An Phung is an artist living and working in Austin, TX and a recent graduate from northwestern university in Evanston, IL. She uses film history, performance and new media to unmask and rebuild forms of culturally constructed identity. Today she is trying to be the predator from the movie, predator (1987). The predator uses camouflage but it’s meaning is in plain sight. The predator is actually an alien.

Jerónimo Reyes-Retana is a sculptor and graphic designer from Mexico City, Mexico. He received the FONCA-CONACYT study abroad fellowship given by the Mexican government. Reyes-Retana was part of the SOMA Summer Program (2017), and the Jumex Foundation Workshop (2017). His work has been shown in Mexico City, New York City, Los Angeles, Venice and Bogotá. His current series of photographs, “Fast Dreams,” is part of an ongoing project that explores the social and cultural relationship between the so-called ‘twin cities’ on the Texas-Mexico border. Aiming to shape a basic understanding of the vernacular, field research was carried out in Laredo, McAllen, and Brownsville in order to create a conceptual catalog of symbols. The constant encounters with pickup trucks motivated the dissection of their meaning. By the use of overexposure as a pictorial device, the images stretch a moment in time to questions the ephemerality of cars as a symbol of success.

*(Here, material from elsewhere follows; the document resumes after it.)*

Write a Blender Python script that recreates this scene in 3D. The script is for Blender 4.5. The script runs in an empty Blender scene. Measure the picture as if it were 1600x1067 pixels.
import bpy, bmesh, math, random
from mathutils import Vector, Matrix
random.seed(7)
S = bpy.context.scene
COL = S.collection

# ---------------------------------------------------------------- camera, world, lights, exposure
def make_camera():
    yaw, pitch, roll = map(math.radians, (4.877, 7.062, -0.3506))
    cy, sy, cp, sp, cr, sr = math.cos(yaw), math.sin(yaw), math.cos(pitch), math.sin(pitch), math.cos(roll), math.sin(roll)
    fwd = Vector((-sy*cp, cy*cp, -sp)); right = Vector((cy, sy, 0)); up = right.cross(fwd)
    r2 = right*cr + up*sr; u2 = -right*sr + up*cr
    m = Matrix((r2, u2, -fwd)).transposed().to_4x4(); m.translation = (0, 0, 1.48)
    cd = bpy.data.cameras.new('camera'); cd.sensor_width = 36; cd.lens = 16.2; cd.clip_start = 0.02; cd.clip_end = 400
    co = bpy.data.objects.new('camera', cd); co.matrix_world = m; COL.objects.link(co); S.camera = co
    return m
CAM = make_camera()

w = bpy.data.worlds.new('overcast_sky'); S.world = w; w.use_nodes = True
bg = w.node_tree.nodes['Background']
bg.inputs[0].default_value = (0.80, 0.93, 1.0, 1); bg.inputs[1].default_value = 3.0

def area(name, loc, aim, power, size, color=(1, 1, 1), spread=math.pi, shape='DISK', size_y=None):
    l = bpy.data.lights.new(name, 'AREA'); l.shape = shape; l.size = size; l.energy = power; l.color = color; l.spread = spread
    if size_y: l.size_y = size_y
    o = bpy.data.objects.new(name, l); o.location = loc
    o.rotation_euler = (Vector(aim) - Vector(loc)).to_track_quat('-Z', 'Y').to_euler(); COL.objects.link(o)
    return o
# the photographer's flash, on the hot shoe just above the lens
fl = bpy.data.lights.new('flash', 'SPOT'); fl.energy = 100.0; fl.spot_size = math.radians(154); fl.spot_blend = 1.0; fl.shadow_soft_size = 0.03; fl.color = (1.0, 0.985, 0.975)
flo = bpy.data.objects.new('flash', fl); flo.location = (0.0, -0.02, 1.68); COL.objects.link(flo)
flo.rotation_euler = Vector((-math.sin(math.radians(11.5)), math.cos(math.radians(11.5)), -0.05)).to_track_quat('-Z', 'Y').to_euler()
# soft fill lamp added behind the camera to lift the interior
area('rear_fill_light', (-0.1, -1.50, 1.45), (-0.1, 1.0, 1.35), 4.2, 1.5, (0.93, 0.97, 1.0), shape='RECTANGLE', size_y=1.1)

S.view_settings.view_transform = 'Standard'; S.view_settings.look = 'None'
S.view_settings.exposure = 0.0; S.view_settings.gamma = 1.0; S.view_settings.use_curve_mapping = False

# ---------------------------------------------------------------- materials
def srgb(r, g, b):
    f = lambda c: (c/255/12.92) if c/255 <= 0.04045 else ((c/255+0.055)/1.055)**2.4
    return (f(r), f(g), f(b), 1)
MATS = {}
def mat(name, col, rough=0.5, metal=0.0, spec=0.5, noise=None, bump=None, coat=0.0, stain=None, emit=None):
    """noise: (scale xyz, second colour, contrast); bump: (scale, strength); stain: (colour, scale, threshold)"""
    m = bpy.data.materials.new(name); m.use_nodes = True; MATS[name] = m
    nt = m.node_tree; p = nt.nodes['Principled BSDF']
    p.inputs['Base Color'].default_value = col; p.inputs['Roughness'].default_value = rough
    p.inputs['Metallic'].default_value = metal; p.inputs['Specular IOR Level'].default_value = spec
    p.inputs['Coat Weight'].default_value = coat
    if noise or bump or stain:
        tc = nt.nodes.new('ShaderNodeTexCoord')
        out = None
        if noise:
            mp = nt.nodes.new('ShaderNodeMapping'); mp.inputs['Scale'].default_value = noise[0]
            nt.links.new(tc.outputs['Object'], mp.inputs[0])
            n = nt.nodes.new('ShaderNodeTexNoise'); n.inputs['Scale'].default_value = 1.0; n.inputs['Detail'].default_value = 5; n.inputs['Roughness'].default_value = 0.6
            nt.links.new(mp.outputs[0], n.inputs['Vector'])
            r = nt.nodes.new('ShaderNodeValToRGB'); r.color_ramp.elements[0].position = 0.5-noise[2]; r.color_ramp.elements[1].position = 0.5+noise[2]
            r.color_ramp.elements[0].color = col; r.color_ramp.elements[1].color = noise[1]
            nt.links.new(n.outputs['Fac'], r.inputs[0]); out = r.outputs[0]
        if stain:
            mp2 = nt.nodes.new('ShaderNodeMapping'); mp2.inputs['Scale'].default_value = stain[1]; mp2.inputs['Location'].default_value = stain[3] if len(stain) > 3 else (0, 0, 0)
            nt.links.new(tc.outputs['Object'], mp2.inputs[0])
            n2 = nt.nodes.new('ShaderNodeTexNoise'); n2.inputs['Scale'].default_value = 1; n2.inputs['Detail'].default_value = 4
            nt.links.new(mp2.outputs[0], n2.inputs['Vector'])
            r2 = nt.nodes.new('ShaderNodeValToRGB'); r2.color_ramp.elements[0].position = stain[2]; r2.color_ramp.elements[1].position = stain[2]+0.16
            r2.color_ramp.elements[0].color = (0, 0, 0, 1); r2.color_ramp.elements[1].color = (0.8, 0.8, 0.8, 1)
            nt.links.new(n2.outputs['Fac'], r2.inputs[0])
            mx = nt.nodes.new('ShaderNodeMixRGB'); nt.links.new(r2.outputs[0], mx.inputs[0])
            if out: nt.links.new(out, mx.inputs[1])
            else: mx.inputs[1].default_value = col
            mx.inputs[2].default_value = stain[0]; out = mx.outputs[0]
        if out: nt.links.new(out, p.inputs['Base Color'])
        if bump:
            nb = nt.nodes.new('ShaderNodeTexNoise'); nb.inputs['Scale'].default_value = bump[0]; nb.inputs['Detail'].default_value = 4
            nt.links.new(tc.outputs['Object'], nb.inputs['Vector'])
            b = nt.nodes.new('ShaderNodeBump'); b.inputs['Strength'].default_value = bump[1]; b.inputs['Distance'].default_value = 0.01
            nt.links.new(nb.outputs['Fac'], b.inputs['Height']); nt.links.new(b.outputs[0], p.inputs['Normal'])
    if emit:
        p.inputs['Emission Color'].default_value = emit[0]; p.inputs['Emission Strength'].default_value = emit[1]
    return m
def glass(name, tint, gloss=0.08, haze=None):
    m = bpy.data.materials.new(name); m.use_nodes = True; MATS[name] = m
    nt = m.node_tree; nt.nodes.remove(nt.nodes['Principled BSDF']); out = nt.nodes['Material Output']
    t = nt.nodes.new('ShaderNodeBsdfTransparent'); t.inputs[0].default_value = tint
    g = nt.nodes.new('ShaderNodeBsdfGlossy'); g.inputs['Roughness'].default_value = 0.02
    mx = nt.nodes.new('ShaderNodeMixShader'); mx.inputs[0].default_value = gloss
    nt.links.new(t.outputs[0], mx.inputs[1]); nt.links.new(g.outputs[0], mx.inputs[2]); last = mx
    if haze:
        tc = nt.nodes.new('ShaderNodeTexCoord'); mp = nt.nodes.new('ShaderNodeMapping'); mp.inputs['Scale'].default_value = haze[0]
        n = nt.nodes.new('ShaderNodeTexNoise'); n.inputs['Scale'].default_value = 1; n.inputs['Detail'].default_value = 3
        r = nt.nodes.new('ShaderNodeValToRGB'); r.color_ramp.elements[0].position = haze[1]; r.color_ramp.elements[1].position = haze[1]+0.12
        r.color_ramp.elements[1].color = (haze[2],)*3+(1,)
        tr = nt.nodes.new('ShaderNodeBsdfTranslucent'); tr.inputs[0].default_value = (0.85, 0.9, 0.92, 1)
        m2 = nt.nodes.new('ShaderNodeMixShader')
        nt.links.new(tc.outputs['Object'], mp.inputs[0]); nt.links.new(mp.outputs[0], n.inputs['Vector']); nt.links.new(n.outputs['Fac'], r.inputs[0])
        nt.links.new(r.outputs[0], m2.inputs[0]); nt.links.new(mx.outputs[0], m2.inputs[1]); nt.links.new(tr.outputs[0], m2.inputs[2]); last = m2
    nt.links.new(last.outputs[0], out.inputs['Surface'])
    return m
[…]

Will Shea is a multimedia artist from Burleson, TX. He moved to Austin from New York City, where he got his BFA at Cooper Union. His work maintains a clear relationship to the history of painting, integrating current complications concerning vision and experience in the context of technological progress.

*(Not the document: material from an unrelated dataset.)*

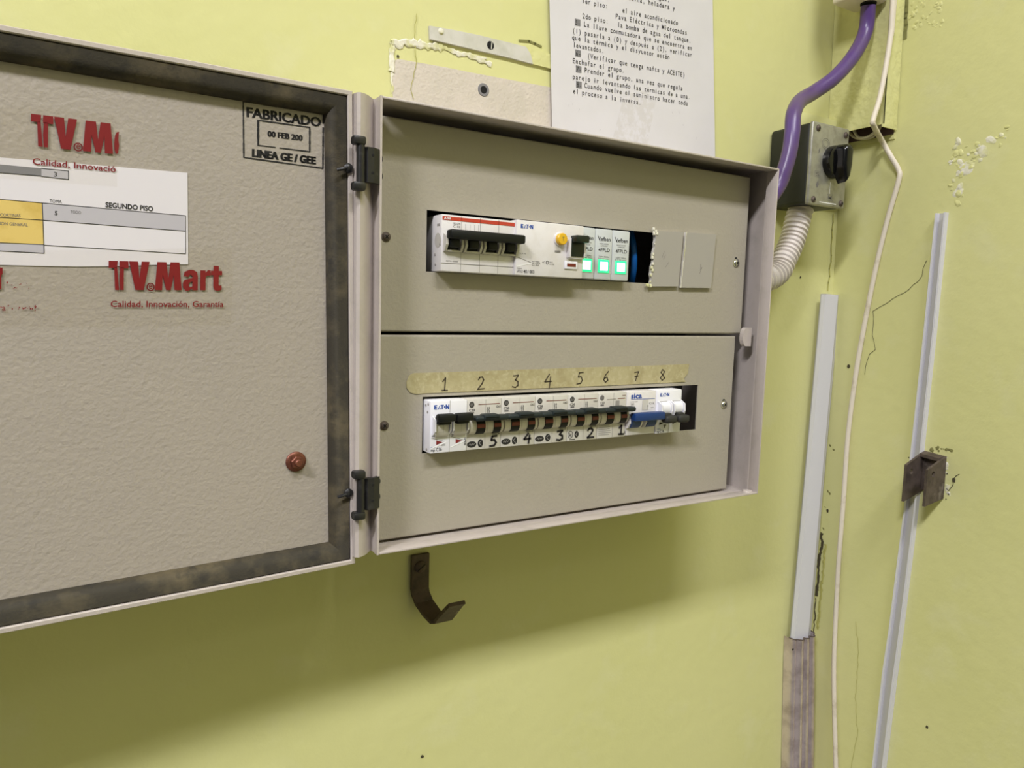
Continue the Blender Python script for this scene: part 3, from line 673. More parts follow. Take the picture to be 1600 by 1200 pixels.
# -- five grey breakers with dark tie bars
for k, (num, under, pat) in enumerate((('5', '2', 'a'), ('4', '3', 'a'), ('3', '4', 'a'), ('2', '5', 'b'), ('1', '6', 'c'))):
    F = frame(XS[k+1], XS[k+2], ZBK, ZTK, YB+.0008)
    t = thing('circuit_breaker', base_of(F), 'light grey two-pole breaker with dark tie bar and a handwritten %s on its lower front' % num, 'circuit breaker', 'lower row breakers')
    mb = body(F, 'light_grey_plastic', .044, .0006)
    faint = pat == 'c'
    fline(mb, F, [(.53, .72), (.53, .99)], .00025, 'pole_line'); fline(mb, F, [(.53, .01), (.53, .33)], .00025, 'pole_line')
    ink = 'grey_ink' if faint else 'black_ink'
    fdisc(mb, F, .13, .895, .072, .060, ink)
    fring(mb, F, .13, .895, .048, .040, .0003, 'light_grey_plastic') if False else mb.stroke([F(.13+.045*math.cos(a), .895+.038*math.sin(a), D_*2) for a in [j*.628 for j in range(11)]], .00025, MAT_F, 'pole_line')
    ftext(mb, F, 'ge', .095, .165, .880, .045, 'pole_line', 0, D_*2)
    ftext(mb, F, 'C20', .06, .22, .765, .045, ink, .02); fquad(mb, F, [(.08, .72), (.20, .72), (.20, .75), (.08, .75)], 'grey_ink')
    if not faint:
        fquad(mb, F, [(.32, .885), (.94, .885), (.94, .898), (.32, .898)], 'red_flag'); ftext(mb, F, 'G62', .84, .97, .815, .04, 'black_ink')
        for u in (.58, .63): fline(mb, F, [(u, .72), (u+.01, .75), (u-.01, .78), (u+.01, .81), (u, .83)], .0005, 'black_ink')
        ftext(mb, F, 'G62C20', .74, .96, .27, .035, 'black_ink', .01)
    else:
        fquad(mb, F, [(.68, .855), (.94, .858), (.94, .872), (.68, .869)], 'red_flag'); ftext(mb, F, 'G62', .84, .96, .91, .03, 'red_flag')
        fline(mb, F, [(.30, .85), (.62, .857)], .0004, 'grey_ink'); fquad(mb, F, [(.60, .70), (.74, .70), (.74, .82), (.60, .82)], 'pole_line')
    if pat == 'a':
        fdisc(mb, F, .15, .11, .135, .062, 'black_ink'); fline(mb, F, [(.07, .10), (.10, .13), (.13, .09), (.16, .13), (.19, .10), (.23, .125)], .0004, 'pole_line', D_*2)
        fdisc(mb, F, .40, .12, .078, .080, 'black_ink'); fline(mb, F, [(.42, .17), (.36, .13), (.40, .09), (.43, .075)], .0005, 'pole_line', D_*2)
    elif pat == 'b':
        fring(mb, F, .11, .14, .075, .075, .0005, 'black_ink'); fline(mb, F, [(.08, .18), (.09, .11), (.14, .16), (.13, .09)], .0006, 'black_ink')
        fdisc(mb, F, .31, .14, .068, .075, 'black_ink'); fline(mb, F, [(.33, .18), (.28, .14), (.32, .10)], .0005, 'pole_line', D_*2); fline(mb, F, [(.08, .035), (.26, .035)], .0007, 'black_ink')
    else:
        for j in range(6): fline(mb, F, [(.05, .29 - j*.042), (.05 + random.uniform(.34, .42), .29 - j*.042)], .00035, 'grey_ink')
        fline(mb, F, [(.985, .06), (.985, .12)], .0007, 'black_ink')
    uu, vv = F(1, 0) - F(0, 0), F(0, 1) - F(0, 0)
    digit(mb, num, F(.66 if num != '1' else .72, .045 if num != '1' else .06, D_*2), uu*.24, vv*.20, .0018, MAT_F, 'marker')
    mb.build('breaker_body', t)
    m2 = MB(); drum(m2, F, .03, .99, .475, .0068, .0052, 'drum_white')
    fline(m2, F, [(.515, .36), (.515, .6)], .0003, 'pole_line', .0053)
    m2.build('toggle_cradle', t)
    m2 = MB()
    for u0, u1 in ((.21, .45), (.70, .91)):
        drum(m2, F, u0, u1, .475, .0071, .0058, 'black_plastic', -80, 80)
        drum(m2, F, u0+.004, u1-.004, .482, .0042, .00612, 'red_flag', -70, 70)
    a, b = F(-.02 if k else .06, .60), F(1.035 if k < 4 else 1.08, .70)
    m2.box(a.x+.0003, b.x-.0003, a.y-.0125, a.y-.0030, a.z, b.z, 'charcoal_plastic', .0018, 3)
    c1, c2 = F(.28, .62), F(.74, .735)
    m2.box(c1.x, c2.x, a.y-.0136, a.y-.0035, c1.z, c2.z-.0003, 'charcoal_plastic', .0016, 2)
    for v in (.645, .68): fbox(m2, F, .32, .70, v, v+.010, .0134, .0141, 'black_plastic')
    m2.build('toggle', t)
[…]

Mai Snow was born in Perm, Russia. They received their BFA from Maine College of Art ('13) and is currently an MFA candidate ('20) at the University of Texas at Austin. Their work celebrates the dead spaces of paint and the resilience of living. Mai’s work is about celebrating the harsh and tender complexities of sexuality, gender and queerness within contemporary and historic culture. They call this the “dead space of painting.” By this, they mean how the history of painting, in different segments, has refused to acknowledge gender, sex, and queerness in its relation to the development of today’s culture.

Hannah Spector is an interdisciplinary artist, curator, and poet interpreting the infinite internal spark of consciousness. Spector graduated from The George Washington University in 2015. Shortly thereafter, Spector completed a Denbo Fellowship in Printmaking at Pyramid Atlantic in DC and was a resident artist at The Orlando Museum of Art and A Place Gallery in Florida. Spector's artistic practice is deeply interwoven with methods of meditation, ritual, and movement. She has self-published 3 chapbooks and runs Seul Poetry Quarterly.

Jessica Wilson is a London based sculptor. Jessica’s work considers the white homogenous space we exist within an anthropocentric society where conflicts of natural and artificial, animate and inanimate, technology, machine, body, come in to question. Through creating artefacts, she pieces together fragments, fossilizing myths of the present into ritualistic narratives. The work acts as a graveyard, where monolithic forms that appear both futuristic and archaic are suspended - in an attempt to fold time in and upon itself, to disorientate and disrupt our sense of stability. Her interest in otherness attributes itself to a surreal landscape and sci-fi aesthetic. Jessica’s work is intuitive and playful using a range of everyday materials which are worked in a way reflecting her background in traditional sculpture techniques of modeling, molding and casting.